Exelon stresses critical role of nuclear energy facilities in Illinois

Source:Exelon Corp.

Byron Generating Station is located near Byron in northern Illinois, about 110 miles west of Chicago. It’s a 2-unit nuclear power facility that can produce enough electricity to power more than 2 million average American homes.

To meet forthcoming carbon emissions reduction targets, Illinois must preserve its existing nuclear energy facilities, Exelon Senior Vice President of Federal Regulatory Affairs and Wholesale Market Policy Kathleen Barrón said today at a policy session convened by the Illinois Commerce Commission. The forum was held to solicit expert perspectives on the Environmental Protection Agency’s proposed rule for reducing carbon emissions from existing power plants, also known as the Clean Power Plan.

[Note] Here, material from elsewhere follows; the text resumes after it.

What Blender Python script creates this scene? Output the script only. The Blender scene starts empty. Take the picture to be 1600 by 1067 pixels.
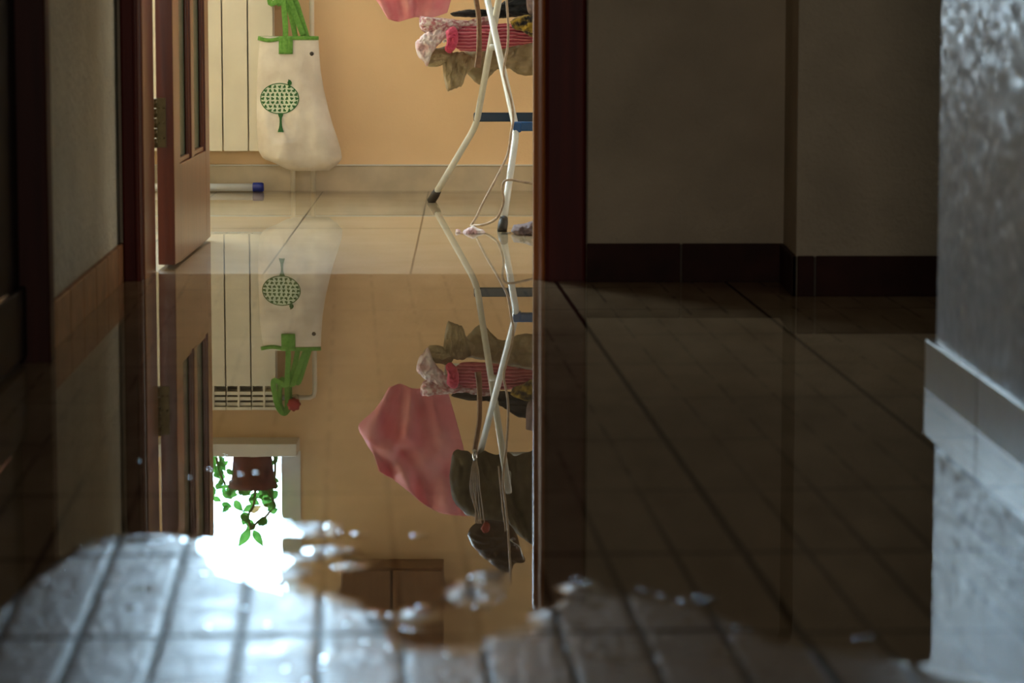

“We are pleased that EPA has recognized the important environmental, reliability and economic benefits of existing nuclear power plants and is creating a regulatory incentive that values the many benefits they provide to Illinois and the businesses and families here,” Barrón said.

Economic pressures facing Illinois’ nuclear energy facilities have put some of them at risk of early closure. Barrón said that retiring the three Illinois nuclear plants at greatest risk would set the state back substantially and jeopardize its ability to meet emissions reduction targets.

“If the units at risk of closing today -- representing 43 percent of the state’s nuclear generation -- retire, they cannot be mothballed and later brought back online,” she said. “Together they represent more than 30 million metric tons of avoided carbon emissions, given that they will need to be replaced with fossil generation to provide the around-the-clock electricity needed to serve customers in the state.”

Barrón emphasized that the benefits of existing nuclear energy facilities in Illinois go beyond preventing carbon emissions to include the reliable, “always-on” nature of the energy they generate. The state’s six nuclear power plants generate 48 percent of its electricity supply – enough to meet the needs of 7 million Illinois residents.

“Our nuclear facilities nationally are available 24/7 to meet customers’ needs,” she said. “While many plants struggle to run during extreme heat or cold, when their power is needed most – as we saw during the peak of this past January’s polar vortex -- ours do not.”

Turning her attention to the state’s forthcoming implementation plan for the EPA rule, Barrón called for a compliance program that values the carbon-free attribute of nuclear, saying it would be necessary to safeguarding Illinois’ continued access to reliable, clean power.

“All zero-carbon resources should be treated similarly,” Barrón said, “and a state like Illinois that has invested in nuclear technology should be recognized for that clean energy investment.”